# Recorded information
# # # #
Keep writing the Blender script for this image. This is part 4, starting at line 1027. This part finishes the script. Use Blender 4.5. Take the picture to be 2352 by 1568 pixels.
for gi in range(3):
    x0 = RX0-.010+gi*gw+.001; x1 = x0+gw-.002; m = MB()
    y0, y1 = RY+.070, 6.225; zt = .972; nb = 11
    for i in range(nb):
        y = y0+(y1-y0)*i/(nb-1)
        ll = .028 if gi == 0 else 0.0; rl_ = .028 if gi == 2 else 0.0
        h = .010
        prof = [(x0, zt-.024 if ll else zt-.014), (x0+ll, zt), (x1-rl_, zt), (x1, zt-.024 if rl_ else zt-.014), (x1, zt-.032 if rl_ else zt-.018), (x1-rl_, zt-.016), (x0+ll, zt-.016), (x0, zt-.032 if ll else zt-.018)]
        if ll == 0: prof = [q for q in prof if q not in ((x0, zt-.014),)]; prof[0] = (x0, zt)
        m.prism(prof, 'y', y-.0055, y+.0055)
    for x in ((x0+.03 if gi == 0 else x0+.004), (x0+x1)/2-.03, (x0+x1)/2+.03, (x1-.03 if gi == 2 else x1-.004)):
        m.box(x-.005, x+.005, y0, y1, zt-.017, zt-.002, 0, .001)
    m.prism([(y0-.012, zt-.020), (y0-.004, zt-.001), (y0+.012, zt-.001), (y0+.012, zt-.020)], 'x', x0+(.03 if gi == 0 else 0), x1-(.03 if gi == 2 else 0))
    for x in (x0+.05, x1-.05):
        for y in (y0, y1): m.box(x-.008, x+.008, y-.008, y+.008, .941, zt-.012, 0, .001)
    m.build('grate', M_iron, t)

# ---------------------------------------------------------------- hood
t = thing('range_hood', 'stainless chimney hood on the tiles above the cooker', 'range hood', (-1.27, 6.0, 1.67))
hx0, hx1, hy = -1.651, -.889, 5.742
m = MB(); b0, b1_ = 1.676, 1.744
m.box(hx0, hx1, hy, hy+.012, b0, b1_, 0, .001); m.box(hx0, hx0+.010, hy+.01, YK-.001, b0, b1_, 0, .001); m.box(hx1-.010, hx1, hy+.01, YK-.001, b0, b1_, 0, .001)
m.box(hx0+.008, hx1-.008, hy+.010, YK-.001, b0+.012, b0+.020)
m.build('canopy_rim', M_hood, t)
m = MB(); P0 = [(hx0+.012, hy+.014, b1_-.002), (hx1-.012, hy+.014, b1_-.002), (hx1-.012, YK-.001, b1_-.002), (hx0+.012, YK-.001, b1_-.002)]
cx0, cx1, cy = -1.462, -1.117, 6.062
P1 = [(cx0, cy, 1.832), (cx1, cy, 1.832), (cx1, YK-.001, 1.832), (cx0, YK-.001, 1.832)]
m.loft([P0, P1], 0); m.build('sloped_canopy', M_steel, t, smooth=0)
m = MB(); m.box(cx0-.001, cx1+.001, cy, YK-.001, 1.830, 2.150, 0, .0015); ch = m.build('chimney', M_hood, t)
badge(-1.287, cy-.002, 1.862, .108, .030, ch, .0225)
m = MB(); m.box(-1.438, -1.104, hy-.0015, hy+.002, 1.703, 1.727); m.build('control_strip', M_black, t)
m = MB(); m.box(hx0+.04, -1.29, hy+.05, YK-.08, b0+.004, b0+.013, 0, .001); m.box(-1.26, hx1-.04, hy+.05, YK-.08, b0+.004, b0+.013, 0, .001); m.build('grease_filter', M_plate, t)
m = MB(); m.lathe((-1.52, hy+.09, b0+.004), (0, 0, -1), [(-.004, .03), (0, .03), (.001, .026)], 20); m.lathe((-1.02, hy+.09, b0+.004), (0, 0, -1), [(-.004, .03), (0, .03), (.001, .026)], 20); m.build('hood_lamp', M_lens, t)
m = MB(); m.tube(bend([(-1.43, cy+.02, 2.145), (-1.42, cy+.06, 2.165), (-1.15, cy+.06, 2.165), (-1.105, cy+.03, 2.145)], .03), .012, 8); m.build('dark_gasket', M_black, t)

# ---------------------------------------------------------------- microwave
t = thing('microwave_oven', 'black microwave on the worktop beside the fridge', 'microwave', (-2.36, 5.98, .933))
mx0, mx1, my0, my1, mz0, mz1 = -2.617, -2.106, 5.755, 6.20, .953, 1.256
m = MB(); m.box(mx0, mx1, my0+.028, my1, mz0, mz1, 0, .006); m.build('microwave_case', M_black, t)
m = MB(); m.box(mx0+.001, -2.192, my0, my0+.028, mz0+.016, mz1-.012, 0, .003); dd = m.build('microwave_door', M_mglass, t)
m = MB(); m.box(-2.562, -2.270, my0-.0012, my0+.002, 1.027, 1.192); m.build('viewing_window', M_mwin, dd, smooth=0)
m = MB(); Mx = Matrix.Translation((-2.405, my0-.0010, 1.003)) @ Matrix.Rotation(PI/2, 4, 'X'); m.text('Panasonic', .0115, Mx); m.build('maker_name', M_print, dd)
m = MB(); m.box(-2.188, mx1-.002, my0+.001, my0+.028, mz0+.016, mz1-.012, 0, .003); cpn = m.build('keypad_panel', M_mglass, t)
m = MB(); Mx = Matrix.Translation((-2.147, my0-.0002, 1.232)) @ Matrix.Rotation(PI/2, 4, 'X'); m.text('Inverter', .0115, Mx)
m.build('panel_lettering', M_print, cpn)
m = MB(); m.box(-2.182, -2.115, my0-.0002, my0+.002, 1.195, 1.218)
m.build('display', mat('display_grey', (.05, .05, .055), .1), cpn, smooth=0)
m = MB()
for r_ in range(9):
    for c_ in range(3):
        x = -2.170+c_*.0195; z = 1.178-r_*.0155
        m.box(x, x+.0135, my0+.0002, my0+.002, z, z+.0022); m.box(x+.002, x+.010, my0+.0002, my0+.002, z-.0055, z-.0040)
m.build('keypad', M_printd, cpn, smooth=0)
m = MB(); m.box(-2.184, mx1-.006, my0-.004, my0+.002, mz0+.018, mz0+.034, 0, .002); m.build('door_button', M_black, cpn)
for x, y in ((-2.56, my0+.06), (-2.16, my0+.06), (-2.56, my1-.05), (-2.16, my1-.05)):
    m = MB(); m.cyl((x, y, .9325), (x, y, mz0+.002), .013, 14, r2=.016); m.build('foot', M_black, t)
# # # #
Repeat the material above exactly.

Keep writing the Blender script for this image. This is part 4, starting at line 1027. This part finishes the script. Use Blender 4.5. Take the picture to be 2352 by 1568 pixels.
for gi in range(3):
    x0 = RX0-.010+gi*gw+.001; x1 = x0+gw-.002; m = MB()
    y0, y1 = RY+.070, 6.225; zt = .972; nb = 11
    for i in range(nb):
        y = y0+(y1-y0)*i/(nb-1)
        ll = .028 if gi == 0 else 0.0; rl_ = .028 if gi == 2 else 0.0
        h = .010
        prof = [(x0, zt-.024 if ll else zt-.014), (x0+ll, zt), (x1-rl_, zt), (x1, zt-.024 if rl_ else zt-.014), (x1, zt-.032 if rl_ else zt-.018), (x1-rl_, zt-.016), (x0+ll, zt-.016), (x0, zt-.032 if ll else zt-.018)]
        if ll == 0: prof = [q for q in prof if q not in ((x0, zt-.014),)]; prof[0] = (x0, zt)
        m.prism(prof, 'y', y-.0055, y+.0055)
    for x in ((x0+.03 if gi == 0 else x0+.004), (x0+x1)/2-.03, (x0+x1)/2+.03, (x1-.03 if gi == 2 else x1-.004)):
        m.box(x-.005, x+.005, y0, y1, zt-.017, zt-.002, 0, .001)
    m.prism([(y0-.012, zt-.020), (y0-.004, zt-.001), (y0+.012, zt-.001), (y0+.012, zt-.020)], 'x', x0+(.03 if gi == 0 else 0), x1-(.03 if gi == 2 else 0))
    for x in (x0+.05, x1-.05):
        for y in (y0, y1): m.box(x-.008, x+.008, y-.008, y+.008, .941, zt-.012, 0, .001)
    m.build('grate', M_iron, t)

# ---------------------------------------------------------------- hood
t = thing('range_hood', 'stainless chimney hood on the tiles above the cooker', 'range hood', (-1.27, 6.0, 1.67))
hx0, hx1, hy = -1.651, -.889, 5.742
m = MB(); b0, b1_ = 1.676, 1.744
m.box(hx0, hx1, hy, hy+.012, b0, b1_, 0, .001); m.box(hx0, hx0+.010, hy+.01, YK-.001, b0, b1_, 0, .001); m.box(hx1-.010, hx1, hy+.01, YK-.001, b0, b1_, 0, .001)
m.box(hx0+.008, hx1-.008, hy+.010, YK-.001, b0+.012, b0+.020)
m.build('canopy_rim', M_hood, t)
m = MB(); P0 = [(hx0+.012, hy+.014, b1_-.002), (hx1-.012, hy+.014, b1_-.002), (hx1-.012, YK-.001, b1_-.002), (hx0+.012, YK-.001, b1_-.002)]
cx0, cx1, cy = -1.462, -1.117, 6.062
P1 = [(cx0, cy, 1.832), (cx1, cy, 1.832), (cx1, YK-.001, 1.832), (cx0, YK-.001, 1.832)]
m.loft([P0, P1], 0); m.build('sloped_canopy', M_steel, t, smooth=0)
m = MB(); m.box(cx0-.001, cx1+.001, cy, YK-.001, 1.830, 2.150, 0, .0015); ch = m.build('chimney', M_hood, t)
badge(-1.287, cy-.002, 1.862, .108, .030, ch, .0225)
m = MB(); m.box(-1.438, -1.104, hy-.0015, hy+.002, 1.703, 1.727); m.build('control_strip', M_black, t)
m = MB(); m.box(hx0+.04, -1.29, hy+.05, YK-.08, b0+.004, b0+.013, 0, .001); m.box(-1.26, hx1-.04, hy+.05, YK-.08, b0+.004, b0+.013, 0, .001); m.build('grease_filter', M_plate, t)
m = MB(); m.lathe((-1.52, hy+.09, b0+.004), (0, 0, -1), [(-.004, .03), (0, .03), (.001, .026)], 20); m.lathe((-1.02, hy+.09, b0+.004), (0, 0, -1), [(-.004, .03), (0, .03), (.001, .026)], 20); m.build('hood_lamp', M_lens, t)
m = MB(); m.tube(bend([(-1.43, cy+.02, 2.145), (-1.42, cy+.06, 2.165), (-1.15, cy+.06, 2.165), (-1.105, cy+.03, 2.145)], .03), .012, 8); m.build('dark_gasket', M_black, t)

# ---------------------------------------------------------------- microwave
t = thing('microwave_oven', 'black microwave on the worktop beside the fridge', 'microwave', (-2.36, 5.98, .933))
mx0, mx1, my0, my1, mz0, mz1 = -2.617, -2.106, 5.755, 6.20, .953, 1.256
m = MB(); m.box(mx0, mx1, my0+.028, my1, mz0, mz1, 0, .006); m.build('microwave_case', M_black, t)
m = MB(); m.box(mx0+.001, -2.192, my0, my0+.028, mz0+.016, mz1-.012, 0, .003); dd = m.build('microwave_door', M_mglass, t)
m = MB(); m.box(-2.562, -2.270, my0-.0012, my0+.002, 1.027, 1.192); m.build('viewing_window', M_mwin, dd, smooth=0)
m = MB(); Mx = Matrix.Translation((-2.405, my0-.0010, 1.003)) @ Matrix.Rotation(PI/2, 4, 'X'); m.text('Panasonic', .0115, Mx); m.build('maker_name', M_print, dd)
m = MB(); m.box(-2.188, mx1-.002, my0+.001, my0+.028, mz0+.016, mz1-.012, 0, .003); cpn = m.build('keypad_panel', M_mglass, t)
m = MB(); Mx = Matrix.Translation((-2.147, my0-.0002, 1.232)) @ Matrix.Rotation(PI/2, 4, 'X'); m.text('Inverter', .0115, Mx)
m.build('panel_lettering', M_print, cpn)
m = MB(); m.box(-2.182, -2.115, my0-.0002, my0+.002, 1.195, 1.218)
m.build('display', mat('display_grey', (.05, .05, .055), .1), cpn, smooth=0)
m = MB()
for r_ in range(9):
    for c_ in range(3):
        x = -2.170+c_*.0195; z = 1.178-r_*.0155
        m.box(x, x+.0135, my0+.0002, my0+.002, z, z+.0022); m.box(x+.002, x+.010, my0+.0002, my0+.002, z-.0055, z-.0040)
m.build('keypad', M_printd, cpn, smooth=0)
m = MB(); m.box(-2.184, mx1-.006, my0-.004, my0+.002, mz0+.018, mz0+.034, 0, .002); m.build('door_button', M_black, cpn)
for x, y in ((-2.56, my0+.06), (-2.16, my0+.06), (-2.56, my1-.05), (-2.16, my1-.05)):
    m = MB(); m.cyl((x, y, .9325), (x, y, mz0+.002), .013, 14, r2=.016); m.build('foot', M_black, t)